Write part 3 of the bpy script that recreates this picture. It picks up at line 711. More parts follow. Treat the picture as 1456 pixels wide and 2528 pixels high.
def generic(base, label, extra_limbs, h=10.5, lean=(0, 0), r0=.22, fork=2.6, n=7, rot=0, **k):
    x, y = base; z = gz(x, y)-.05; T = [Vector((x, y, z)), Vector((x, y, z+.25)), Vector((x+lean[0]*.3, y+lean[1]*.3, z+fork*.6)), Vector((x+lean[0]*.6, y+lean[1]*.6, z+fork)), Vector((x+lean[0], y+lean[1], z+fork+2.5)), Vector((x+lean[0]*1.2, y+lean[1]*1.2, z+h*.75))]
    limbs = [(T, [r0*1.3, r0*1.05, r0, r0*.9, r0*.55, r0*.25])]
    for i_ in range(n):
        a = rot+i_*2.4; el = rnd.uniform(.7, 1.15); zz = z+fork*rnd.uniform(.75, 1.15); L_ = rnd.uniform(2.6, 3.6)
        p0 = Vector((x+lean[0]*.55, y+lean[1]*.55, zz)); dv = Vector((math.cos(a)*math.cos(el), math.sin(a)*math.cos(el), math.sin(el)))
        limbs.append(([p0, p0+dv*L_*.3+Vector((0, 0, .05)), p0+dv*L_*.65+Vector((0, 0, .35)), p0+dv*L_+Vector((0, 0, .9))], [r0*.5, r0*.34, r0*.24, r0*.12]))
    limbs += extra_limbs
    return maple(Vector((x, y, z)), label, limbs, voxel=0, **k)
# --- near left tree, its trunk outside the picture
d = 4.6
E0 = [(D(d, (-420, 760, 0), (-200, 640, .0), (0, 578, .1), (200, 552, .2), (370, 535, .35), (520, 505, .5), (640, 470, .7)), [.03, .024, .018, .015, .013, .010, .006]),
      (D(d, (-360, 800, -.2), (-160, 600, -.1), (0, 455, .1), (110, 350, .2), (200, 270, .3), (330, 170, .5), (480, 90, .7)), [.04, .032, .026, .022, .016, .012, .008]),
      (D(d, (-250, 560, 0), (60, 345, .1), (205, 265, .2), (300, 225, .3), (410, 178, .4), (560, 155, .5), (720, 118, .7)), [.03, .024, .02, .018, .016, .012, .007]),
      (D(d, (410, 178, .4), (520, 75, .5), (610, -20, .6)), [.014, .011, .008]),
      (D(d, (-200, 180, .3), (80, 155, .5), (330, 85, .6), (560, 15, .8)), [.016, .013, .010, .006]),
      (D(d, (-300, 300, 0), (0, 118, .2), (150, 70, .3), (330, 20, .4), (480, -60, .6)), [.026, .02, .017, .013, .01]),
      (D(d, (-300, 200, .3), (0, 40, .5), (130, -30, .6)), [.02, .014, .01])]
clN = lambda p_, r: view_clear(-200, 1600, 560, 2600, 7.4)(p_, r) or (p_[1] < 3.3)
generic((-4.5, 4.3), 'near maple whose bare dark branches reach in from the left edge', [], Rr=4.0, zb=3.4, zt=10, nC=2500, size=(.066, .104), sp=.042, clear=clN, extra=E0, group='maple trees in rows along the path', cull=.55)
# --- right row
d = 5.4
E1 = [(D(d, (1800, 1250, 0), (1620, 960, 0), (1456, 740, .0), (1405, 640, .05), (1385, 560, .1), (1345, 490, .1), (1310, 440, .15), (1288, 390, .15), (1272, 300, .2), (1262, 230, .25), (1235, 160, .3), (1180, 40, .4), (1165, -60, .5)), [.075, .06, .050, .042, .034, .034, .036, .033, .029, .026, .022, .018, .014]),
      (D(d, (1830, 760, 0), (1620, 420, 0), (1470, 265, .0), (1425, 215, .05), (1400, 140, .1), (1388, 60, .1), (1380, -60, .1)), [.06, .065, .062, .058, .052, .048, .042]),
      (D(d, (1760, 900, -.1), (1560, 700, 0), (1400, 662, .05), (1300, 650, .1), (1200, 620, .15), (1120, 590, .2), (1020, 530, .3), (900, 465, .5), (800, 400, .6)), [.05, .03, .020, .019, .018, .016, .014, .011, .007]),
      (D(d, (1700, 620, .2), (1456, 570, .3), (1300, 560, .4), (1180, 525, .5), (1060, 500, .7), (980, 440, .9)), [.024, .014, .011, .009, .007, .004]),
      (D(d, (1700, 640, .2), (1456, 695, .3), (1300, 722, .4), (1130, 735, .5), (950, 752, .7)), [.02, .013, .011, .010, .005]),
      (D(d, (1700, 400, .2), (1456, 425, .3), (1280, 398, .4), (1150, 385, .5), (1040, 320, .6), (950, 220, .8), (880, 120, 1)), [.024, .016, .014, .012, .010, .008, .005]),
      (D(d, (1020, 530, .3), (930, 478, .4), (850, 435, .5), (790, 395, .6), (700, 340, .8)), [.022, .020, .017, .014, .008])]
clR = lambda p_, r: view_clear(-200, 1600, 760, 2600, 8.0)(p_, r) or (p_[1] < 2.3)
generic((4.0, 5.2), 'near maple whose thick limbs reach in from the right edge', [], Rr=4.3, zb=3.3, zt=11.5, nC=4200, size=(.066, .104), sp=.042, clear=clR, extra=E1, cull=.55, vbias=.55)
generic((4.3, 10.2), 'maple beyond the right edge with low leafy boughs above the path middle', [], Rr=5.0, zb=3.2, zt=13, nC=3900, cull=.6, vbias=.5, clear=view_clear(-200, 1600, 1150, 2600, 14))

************

## [EXERCISE OBJECTIVE]
Transcribe the material exactly as it reads.

## [REPLY TO THE TASK]
Write part 3 of the bpy script that recreates this picture. It picks up at line 711. More parts follow. Treat the picture as 1456 pixels wide and 2528 pixels high.
def generic(base, label, extra_limbs, h=10.5, lean=(0, 0), r0=.22, fork=2.6, n=7, rot=0, **k):
    x, y = base; z = gz(x, y)-.05; T = [Vector((x, y, z)), Vector((x, y, z+.25)), Vector((x+lean[0]*.3, y+lean[1]*.3, z+fork*.6)), Vector((x+lean[0]*.6, y+lean[1]*.6, z+fork)), Vector((x+lean[0], y+lean[1], z+fork+2.5)), Vector((x+lean[0]*1.2, y+lean[1]*1.2, z+h*.75))]
    limbs = [(T, [r0*1.3, r0*1.05, r0, r0*.9, r0*.55, r0*.25])]
    for i_ in range(n):
        a = rot+i_*2.4; el = rnd.uniform(.7, 1.15); zz = z+fork*rnd.uniform(.75, 1.15); L_ = rnd.uniform(2.6, 3.6)
        p0 = Vector((x+lean[0]*.55, y+lean[1]*.55, zz)); dv = Vector((math.cos(a)*math.cos(el), math.sin(a)*math.cos(el), math.sin(el)))
        limbs.append(([p0, p0+dv*L_*.3+Vector((0, 0, .05)), p0+dv*L_*.65+Vector((0, 0, .35)), p0+dv*L_+Vector((0, 0, .9))], [r0*.5, r0*.34, r0*.24, r0*.12]))
    limbs += extra_limbs
    return maple(Vector((x, y, z)), label, limbs, voxel=0, **k)
# --- near left tree, its trunk outside the picture
d = 4.6
E0 = [(D(d, (-420, 760, 0), (-200, 640, .0), (0, 578, .1), (200, 552, .2), (370, 535, .35), (520, 505, .5), (640, 470, .7)), [.03, .024, .018, .015, .013, .010, .006]),
      (D(d, (-360, 800, -.2), (-160, 600, -.1), (0, 455, .1), (110, 350, .2), (200, 270, .3), (330, 170, .5), (480, 90, .7)), [.04, .032, .026, .022, .016, .012, .008]),
      (D(d, (-250, 560, 0), (60, 345, .1), (205, 265, .2), (300, 225, .3), (410, 178, .4), (560, 155, .5), (720, 118, .7)), [.03, .024, .02, .018, .016, .012, .007]),
      (D(d, (410, 178, .4), (520, 75, .5), (610, -20, .6)), [.014, .011, .008]),
      (D(d, (-200, 180, .3), (80, 155, .5), (330, 85, .6), (560, 15, .8)), [.016, .013, .010, .006]),
      (D(d, (-300, 300, 0), (0, 118, .2), (150, 70, .3), (330, 20, .4), (480, -60, .6)), [.026, .02, .017, .013, .01]),
      (D(d, (-300, 200, .3), (0, 40, .5), (130, -30, .6)), [.02, .014, .01])]
clN = lambda p_, r: view_clear(-200, 1600, 560, 2600, 7.4)(p_, r) or (p_[1] < 3.3)
generic((-4.5, 4.3), 'near maple whose bare dark branches reach in from the left edge', [], Rr=4.0, zb=3.4, zt=10, nC=2500, size=(.066, .104), sp=.042, clear=clN, extra=E0, group='maple trees in rows along the path', cull=.55)
# --- right row
d = 5.4
E1 = [(D(d, (1800, 1250, 0), (1620, 960, 0), (1456, 740, .0), (1405, 640, .05), (1385, 560, .1), (1345, 490, .1), (1310, 440, .15), (1288, 390, .15), (1272, 300, .2), (1262, 230, .25), (1235, 160, .3), (1180, 40, .4), (1165, -60, .5)), [.075, .06, .050, .042, .034, .034, .036, .033, .029, .026, .022, .018, .014]),
      (D(d, (1830, 760, 0), (1620, 420, 0), (1470, 265, .0), (1425, 215, .05), (1400, 140, .1), (1388, 60, .1), (1380, -60, .1)), [.06, .065, .062, .058, .052, .048, .042]),
      (D(d, (1760, 900, -.1), (1560, 700, 0), (1400, 662, .05), (1300, 650, .1), (1200, 620, .15), (1120, 590, .2), (1020, 530, .3), (900, 465, .5), (800, 400, .6)), [.05, .03, .020, .019, .018, .016, .014, .011, .007]),
      (D(d, (1700, 620, .2), (1456, 570, .3), (1300, 560, .4), (1180, 525, .5), (1060, 500, .7), (980, 440, .9)), [.024, .014, .011, .009, .007, .004]),
      (D(d, (1700, 640, .2), (1456, 695, .3), (1300, 722, .4), (1130, 735, .5), (950, 752, .7)), [.02, .013, .011, .010, .005]),
      (D(d, (1700, 400, .2), (1456, 425, .3), (1280, 398, .4), (1150, 385, .5), (1040, 320, .6), (950, 220, .8), (880, 120, 1)), [.024, .016, .014, .012, .010, .008, .005]),
      (D(d, (1020, 530, .3), (930, 478, .4), (850, 435, .5), (790, 395, .6), (700, 340, .8)), [.022, .020, .017, .014, .008])]
clR = lambda p_, r: view_clear(-200, 1600, 760, 2600, 8.0)(p_, r) or (p_[1] < 2.3)
generic((4.0, 5.2), 'near maple whose thick limbs reach in from the right edge', [], Rr=4.3, zb=3.3, zt=11.5, nC=4200, size=(.066, .104), sp=.042, clear=clR, extra=E1, cull=.55, vbias=.55)
generic((4.3, 10.2), 'maple beyond the right edge with low leafy boughs above the path middle', [], Rr=5.0, zb=3.2, zt=13, nC=3900, cull=.6, vbias=.5, clear=view_clear(-200, 1600, 1150, 2600, 14))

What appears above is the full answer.